» **Description of the task**: Repeat each entry as written and leave the images out of the copy.

» **Provided data**:
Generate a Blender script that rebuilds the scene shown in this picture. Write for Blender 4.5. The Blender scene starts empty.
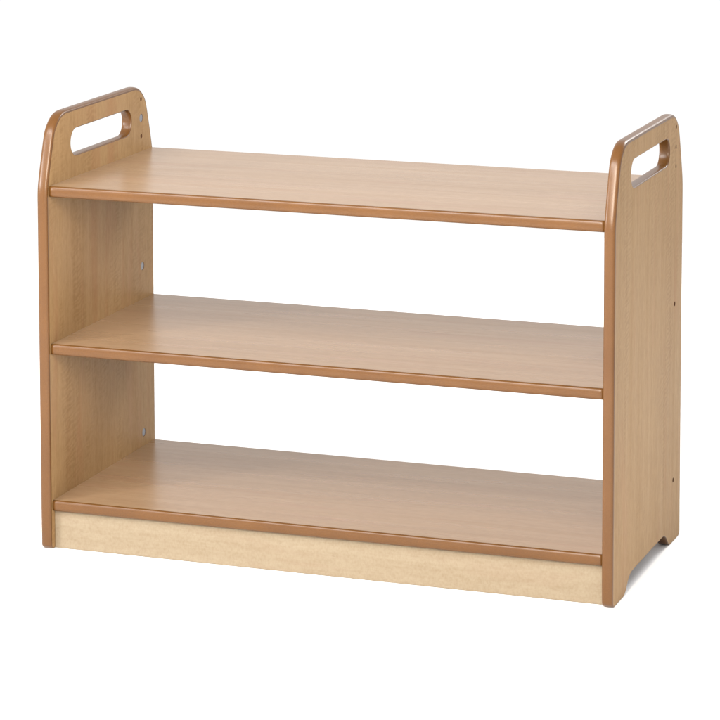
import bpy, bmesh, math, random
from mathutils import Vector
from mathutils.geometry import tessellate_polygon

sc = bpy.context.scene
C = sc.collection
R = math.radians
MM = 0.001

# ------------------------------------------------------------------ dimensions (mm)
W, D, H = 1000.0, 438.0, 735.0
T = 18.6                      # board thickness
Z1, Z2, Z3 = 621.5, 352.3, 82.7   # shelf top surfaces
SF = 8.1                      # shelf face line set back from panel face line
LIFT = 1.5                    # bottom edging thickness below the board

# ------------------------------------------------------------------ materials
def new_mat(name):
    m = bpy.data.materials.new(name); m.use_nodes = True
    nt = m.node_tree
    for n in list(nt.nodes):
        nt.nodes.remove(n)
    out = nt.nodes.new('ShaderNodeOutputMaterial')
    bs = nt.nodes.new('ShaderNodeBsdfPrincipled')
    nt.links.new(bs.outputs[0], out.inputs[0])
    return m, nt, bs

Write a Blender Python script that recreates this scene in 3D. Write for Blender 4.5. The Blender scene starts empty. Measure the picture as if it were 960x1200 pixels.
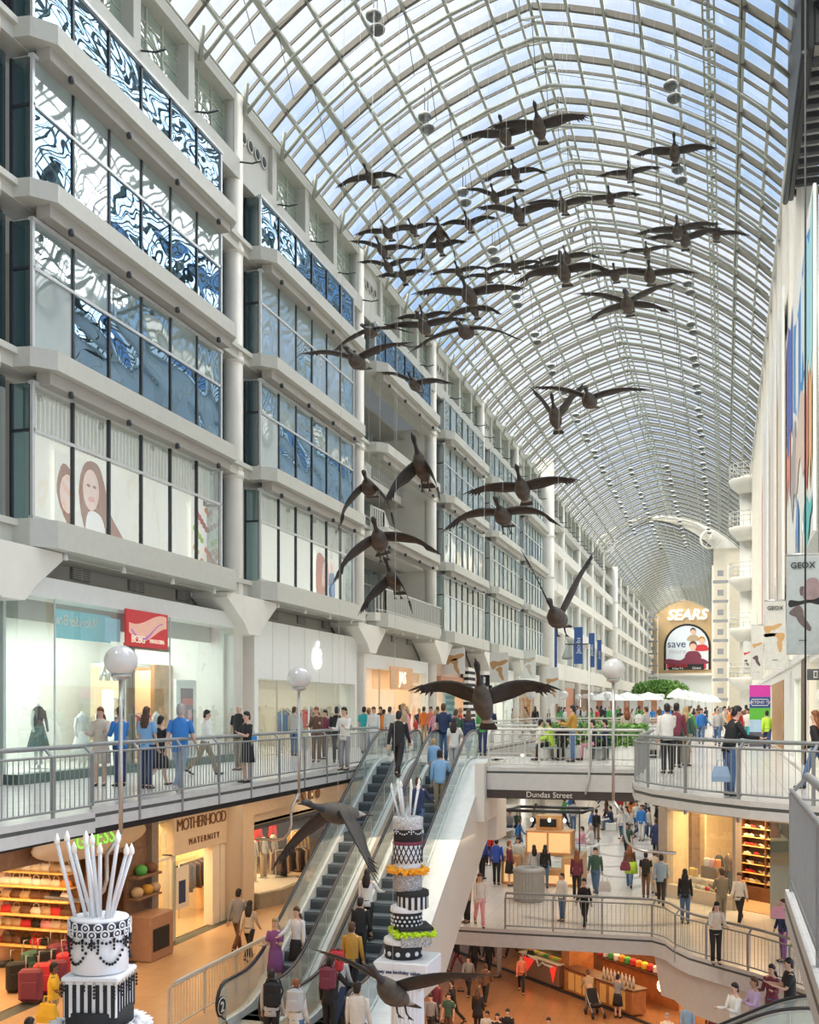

» **Exercise response**:
Generate a Blender script that rebuilds the scene shown in this picture. Write for Blender 4.5. The Blender scene starts empty.
import bpy, bmesh, math, random
from mathutils import Vector
from mathutils.geometry import tessellate_polygon

sc = bpy.context.scene
C = sc.collection
R = math.radians
MM = 0.001

# ------------------------------------------------------------------ dimensions (mm)
W, D, H = 1000.0, 438.0, 735.0
T = 18.6                      # board thickness
Z1, Z2, Z3 = 621.5, 352.3, 82.7   # shelf top surfaces
SF = 8.1                      # shelf face line set back from panel face line
LIFT = 1.5                    # bottom edging thickness below the board

# ------------------------------------------------------------------ materials
def new_mat(name):
    m = bpy.data.materials.new(name); m.use_nodes = True
    nt = m.node_tree
    for n in list(nt.nodes):
        nt.nodes.remove(n)
    out = nt.nodes.new('ShaderNodeOutputMaterial')
    bs = nt.nodes.new('ShaderNodeBsdfPrincipled')
    nt.links.new(bs.outputs[0], out.inputs[0])
    return m, nt, bs

Write a Blender Python script that recreates this scene in 3D. Write for Blender 4.5. The Blender scene starts empty. Measure the picture as if it were 960x1200 pixels.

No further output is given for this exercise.